Most fixes like adding UTM parameters or fixing your GA4 tag take effect immediately. Cross-domain tracking changes are typically visible within a day. Internal traffic filters take 24 to 48 hours to activate and only apply to new data going forward.
2. Will fixing direct traffic in GA4 lower my total session count?
Not necessarily. UTM fixes and cross-domain tracking changes will reclassify existing traffic to the correct channel, so overall sessions stay the same. Bot filtering can reduce total sessions, but that is a positive result — you are removing fake traffic, not losing real visitors.
3. Do I need Google Tag Manager to fix these issues?
No, most of these fixes can be done directly in GA4 Admin or by editing your website settings. GTM makes tag management easier and is recommended for larger sites, but it is not required to implement any of the fixes in this guide.
4. My direct traffic is still high after all these fixes.

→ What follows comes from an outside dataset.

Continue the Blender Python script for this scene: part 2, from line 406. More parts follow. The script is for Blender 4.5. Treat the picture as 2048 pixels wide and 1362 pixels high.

What next?
If you still can’t fully fix direct traffic in GA4 after working through this checklist, the remaining direct traffic is likely a mix of genuinely direct visits (loyal users, bookmarks), dark social (links shared in private messaging apps), and mobile app traffic — all of which are difficult or impossible to attribute. At that point, the data is as clean as it can practically be.
If your traffic looks clean in GA4 but you are still not seeing enquiries or conversions, the problem may be elsewhere — read our guide on why your website gets traffic but no leads to work through that next.
5. Should I worry if direct traffic is around 20 percent?
No. Up to 20 to 25 percent direct traffic is a normal range for most websites. The fixes in this guide are most important when direct traffic is unusually high, when it contains a large proportion of zero-engagement sessions, or when it is clearly landing on deep URLs that real users would not type manually.